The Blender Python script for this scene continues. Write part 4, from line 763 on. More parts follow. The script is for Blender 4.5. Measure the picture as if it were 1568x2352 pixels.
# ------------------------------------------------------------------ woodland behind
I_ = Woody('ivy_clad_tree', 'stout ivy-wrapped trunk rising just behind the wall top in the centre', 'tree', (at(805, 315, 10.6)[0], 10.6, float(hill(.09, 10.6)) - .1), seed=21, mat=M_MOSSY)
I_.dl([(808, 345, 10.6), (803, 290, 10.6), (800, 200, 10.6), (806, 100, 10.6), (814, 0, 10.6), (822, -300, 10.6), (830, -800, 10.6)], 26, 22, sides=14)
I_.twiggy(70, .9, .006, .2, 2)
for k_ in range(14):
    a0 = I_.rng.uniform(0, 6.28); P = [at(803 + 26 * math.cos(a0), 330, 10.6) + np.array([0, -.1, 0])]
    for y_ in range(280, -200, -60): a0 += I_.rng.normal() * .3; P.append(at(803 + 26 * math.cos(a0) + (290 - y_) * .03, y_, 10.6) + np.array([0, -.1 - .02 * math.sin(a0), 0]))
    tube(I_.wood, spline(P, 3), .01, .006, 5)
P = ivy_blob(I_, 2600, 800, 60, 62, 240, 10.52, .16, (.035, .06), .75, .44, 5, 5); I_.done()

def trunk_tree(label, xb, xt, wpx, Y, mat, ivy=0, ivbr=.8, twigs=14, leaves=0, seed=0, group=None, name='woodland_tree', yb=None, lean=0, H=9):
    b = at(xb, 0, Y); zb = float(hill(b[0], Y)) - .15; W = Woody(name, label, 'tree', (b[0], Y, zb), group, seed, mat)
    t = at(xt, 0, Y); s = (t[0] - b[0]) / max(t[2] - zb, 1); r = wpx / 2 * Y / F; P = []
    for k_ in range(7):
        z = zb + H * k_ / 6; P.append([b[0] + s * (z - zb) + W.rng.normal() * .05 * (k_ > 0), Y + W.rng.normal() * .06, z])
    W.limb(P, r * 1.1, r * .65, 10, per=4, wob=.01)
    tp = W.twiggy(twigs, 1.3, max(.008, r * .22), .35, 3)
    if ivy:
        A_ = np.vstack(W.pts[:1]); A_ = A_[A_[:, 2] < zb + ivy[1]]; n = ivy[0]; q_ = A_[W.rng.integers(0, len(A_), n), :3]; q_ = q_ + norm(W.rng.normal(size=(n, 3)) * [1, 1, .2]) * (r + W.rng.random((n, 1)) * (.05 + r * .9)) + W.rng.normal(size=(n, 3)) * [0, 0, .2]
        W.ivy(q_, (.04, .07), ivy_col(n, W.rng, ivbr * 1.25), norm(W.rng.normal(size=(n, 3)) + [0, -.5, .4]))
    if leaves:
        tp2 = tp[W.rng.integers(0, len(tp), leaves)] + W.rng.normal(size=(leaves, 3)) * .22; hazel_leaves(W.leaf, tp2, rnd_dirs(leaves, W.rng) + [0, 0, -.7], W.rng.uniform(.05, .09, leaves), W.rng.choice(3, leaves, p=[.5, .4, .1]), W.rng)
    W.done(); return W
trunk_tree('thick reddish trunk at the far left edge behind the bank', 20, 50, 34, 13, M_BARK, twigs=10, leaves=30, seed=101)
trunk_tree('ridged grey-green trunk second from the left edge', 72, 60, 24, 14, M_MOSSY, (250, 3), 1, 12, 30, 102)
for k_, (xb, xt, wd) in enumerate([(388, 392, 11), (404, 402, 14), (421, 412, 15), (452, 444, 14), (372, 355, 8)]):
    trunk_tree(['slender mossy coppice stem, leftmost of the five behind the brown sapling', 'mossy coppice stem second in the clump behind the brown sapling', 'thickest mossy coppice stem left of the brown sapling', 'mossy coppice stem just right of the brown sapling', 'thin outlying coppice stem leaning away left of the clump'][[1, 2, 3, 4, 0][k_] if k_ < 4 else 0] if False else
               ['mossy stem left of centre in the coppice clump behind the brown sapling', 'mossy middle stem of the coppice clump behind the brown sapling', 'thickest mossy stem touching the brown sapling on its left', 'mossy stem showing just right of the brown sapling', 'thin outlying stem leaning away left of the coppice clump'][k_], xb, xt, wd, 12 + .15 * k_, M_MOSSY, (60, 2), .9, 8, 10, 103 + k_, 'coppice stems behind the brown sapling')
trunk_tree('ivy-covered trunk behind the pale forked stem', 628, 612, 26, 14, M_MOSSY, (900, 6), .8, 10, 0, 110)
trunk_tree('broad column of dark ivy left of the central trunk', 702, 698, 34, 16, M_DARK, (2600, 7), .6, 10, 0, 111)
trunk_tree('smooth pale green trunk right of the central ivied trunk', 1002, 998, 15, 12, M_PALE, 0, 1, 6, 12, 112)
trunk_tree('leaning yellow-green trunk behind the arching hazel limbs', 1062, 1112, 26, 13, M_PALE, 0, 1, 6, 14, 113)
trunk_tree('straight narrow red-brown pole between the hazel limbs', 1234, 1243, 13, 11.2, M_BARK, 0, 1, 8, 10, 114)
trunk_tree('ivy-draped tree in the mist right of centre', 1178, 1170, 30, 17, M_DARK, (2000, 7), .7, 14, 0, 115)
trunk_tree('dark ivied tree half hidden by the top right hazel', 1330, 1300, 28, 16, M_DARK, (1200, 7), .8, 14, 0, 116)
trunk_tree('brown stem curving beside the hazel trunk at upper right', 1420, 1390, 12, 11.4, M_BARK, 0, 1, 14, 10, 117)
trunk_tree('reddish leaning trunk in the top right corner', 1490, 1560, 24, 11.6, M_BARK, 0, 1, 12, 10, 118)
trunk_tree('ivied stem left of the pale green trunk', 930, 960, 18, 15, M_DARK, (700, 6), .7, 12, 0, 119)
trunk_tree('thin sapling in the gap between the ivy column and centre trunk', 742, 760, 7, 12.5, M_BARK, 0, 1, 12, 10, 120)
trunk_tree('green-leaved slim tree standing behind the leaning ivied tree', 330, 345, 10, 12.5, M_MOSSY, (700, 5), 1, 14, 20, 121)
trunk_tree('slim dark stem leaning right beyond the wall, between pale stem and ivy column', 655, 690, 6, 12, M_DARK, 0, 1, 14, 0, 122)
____
* WHAT TO PRODUCE
Print the whole listing again, exactly.

* SOLUTION FOR THIS PROBLEM
The Blender Python script for this scene continues. Write part 4, from line 763 on. More parts follow. The script is for Blender 4.5. Measure the picture as if it were 1568x2352 pixels.
# ------------------------------------------------------------------ woodland behind
I_ = Woody('ivy_clad_tree', 'stout ivy-wrapped trunk rising just behind the wall top in the centre', 'tree', (at(805, 315, 10.6)[0], 10.6, float(hill(.09, 10.6)) - .1), seed=21, mat=M_MOSSY)
I_.dl([(808, 345, 10.6), (803, 290, 10.6), (800, 200, 10.6), (806, 100, 10.6), (814, 0, 10.6), (822, -300, 10.6), (830, -800, 10.6)], 26, 22, sides=14)
I_.twiggy(70, .9, .006, .2, 2)
for k_ in range(14):
    a0 = I_.rng.uniform(0, 6.28); P = [at(803 + 26 * math.cos(a0), 330, 10.6) + np.array([0, -.1, 0])]
    for y_ in range(280, -200, -60): a0 += I_.rng.normal() * .3; P.append(at(803 + 26 * math.cos(a0) + (290 - y_) * .03, y_, 10.6) + np.array([0, -.1 - .02 * math.sin(a0), 0]))
    tube(I_.wood, spline(P, 3), .01, .006, 5)
P = ivy_blob(I_, 2600, 800, 60, 62, 240, 10.52, .16, (.035, .06), .75, .44, 5, 5); I_.done()

def trunk_tree(label, xb, xt, wpx, Y, mat, ivy=0, ivbr=.8, twigs=14, leaves=0, seed=0, group=None, name='woodland_tree', yb=None, lean=0, H=9):
    b = at(xb, 0, Y); zb = float(hill(b[0], Y)) - .15; W = Woody(name, label, 'tree', (b[0], Y, zb), group, seed, mat)
    t = at(xt, 0, Y); s = (t[0] - b[0]) / max(t[2] - zb, 1); r = wpx / 2 * Y / F; P = []
    for k_ in range(7):
        z = zb + H * k_ / 6; P.append([b[0] + s * (z - zb) + W.rng.normal() * .05 * (k_ > 0), Y + W.rng.normal() * .06, z])
    W.limb(P, r * 1.1, r * .65, 10, per=4, wob=.01)
    tp = W.twiggy(twigs, 1.3, max(.008, r * .22), .35, 3)
    if ivy:
        A_ = np.vstack(W.pts[:1]); A_ = A_[A_[:, 2] < zb + ivy[1]]; n = ivy[0]; q_ = A_[W.rng.integers(0, len(A_), n), :3]; q_ = q_ + norm(W.rng.normal(size=(n, 3)) * [1, 1, .2]) * (r + W.rng.random((n, 1)) * (.05 + r * .9)) + W.rng.normal(size=(n, 3)) * [0, 0, .2]
        W.ivy(q_, (.04, .07), ivy_col(n, W.rng, ivbr * 1.25), norm(W.rng.normal(size=(n, 3)) + [0, -.5, .4]))
    if leaves:
        tp2 = tp[W.rng.integers(0, len(tp), leaves)] + W.rng.normal(size=(leaves, 3)) * .22; hazel_leaves(W.leaf, tp2, rnd_dirs(leaves, W.rng) + [0, 0, -.7], W.rng.uniform(.05, .09, leaves), W.rng.choice(3, leaves, p=[.5, .4, .1]), W.rng)
    W.done(); return W
trunk_tree('thick reddish trunk at the far left edge behind the bank', 20, 50, 34, 13, M_BARK, twigs=10, leaves=30, seed=101)
trunk_tree('ridged grey-green trunk second from the left edge', 72, 60, 24, 14, M_MOSSY, (250, 3), 1, 12, 30, 102)
for k_, (xb, xt, wd) in enumerate([(388, 392, 11), (404, 402, 14), (421, 412, 15), (452, 444, 14), (372, 355, 8)]):
    trunk_tree(['slender mossy coppice stem, leftmost of the five behind the brown sapling', 'mossy coppice stem second in the clump behind the brown sapling', 'thickest mossy coppice stem left of the brown sapling', 'mossy coppice stem just right of the brown sapling', 'thin outlying coppice stem leaning away left of the clump'][[1, 2, 3, 4, 0][k_] if k_ < 4 else 0] if False else
               ['mossy stem left of centre in the coppice clump behind the brown sapling', 'mossy middle stem of the coppice clump behind the brown sapling', 'thickest mossy stem touching the brown sapling on its left', 'mossy stem showing just right of the brown sapling', 'thin outlying stem leaning away left of the coppice clump'][k_], xb, xt, wd, 12 + .15 * k_, M_MOSSY, (60, 2), .9, 8, 10, 103 + k_, 'coppice stems behind the brown sapling')
trunk_tree('ivy-covered trunk behind the pale forked stem', 628, 612, 26, 14, M_MOSSY, (900, 6), .8, 10, 0, 110)
trunk_tree('broad column of dark ivy left of the central trunk', 702, 698, 34, 16, M_DARK, (2600, 7), .6, 10, 0, 111)
trunk_tree('smooth pale green trunk right of the central ivied trunk', 1002, 998, 15, 12, M_PALE, 0, 1, 6, 12, 112)
trunk_tree('leaning yellow-green trunk behind the arching hazel limbs', 1062, 1112, 26, 13, M_PALE, 0, 1, 6, 14, 113)
trunk_tree('straight narrow red-brown pole between the hazel limbs', 1234, 1243, 13, 11.2, M_BARK, 0, 1, 8, 10, 114)
trunk_tree('ivy-draped tree in the mist right of centre', 1178, 1170, 30, 17, M_DARK, (2000, 7), .7, 14, 0, 115)
trunk_tree('dark ivied tree half hidden by the top right hazel', 1330, 1300, 28, 16, M_DARK, (1200, 7), .8, 14, 0, 116)
trunk_tree('brown stem curving beside the hazel trunk at upper right', 1420, 1390, 12, 11.4, M_BARK, 0, 1, 14, 10, 117)
trunk_tree('reddish leaning trunk in the top right corner', 1490, 1560, 24, 11.6, M_BARK, 0, 1, 12, 10, 118)
trunk_tree('ivied stem left of the pale green trunk', 930, 960, 18, 15, M_DARK, (700, 6), .7, 12, 0, 119)
trunk_tree('thin sapling in the gap between the ivy column and centre trunk', 742, 760, 7, 12.5, M_BARK, 0, 1, 12, 10, 120)
trunk_tree('green-leaved slim tree standing behind the leaning ivied tree', 330, 345, 10, 12.5, M_MOSSY, (700, 5), 1, 14, 20, 121)
trunk_tree('slim dark stem leaning right beyond the wall, between pale stem and ivy column', 655, 690, 6, 12, M_DARK, 0, 1, 14, 0, 122)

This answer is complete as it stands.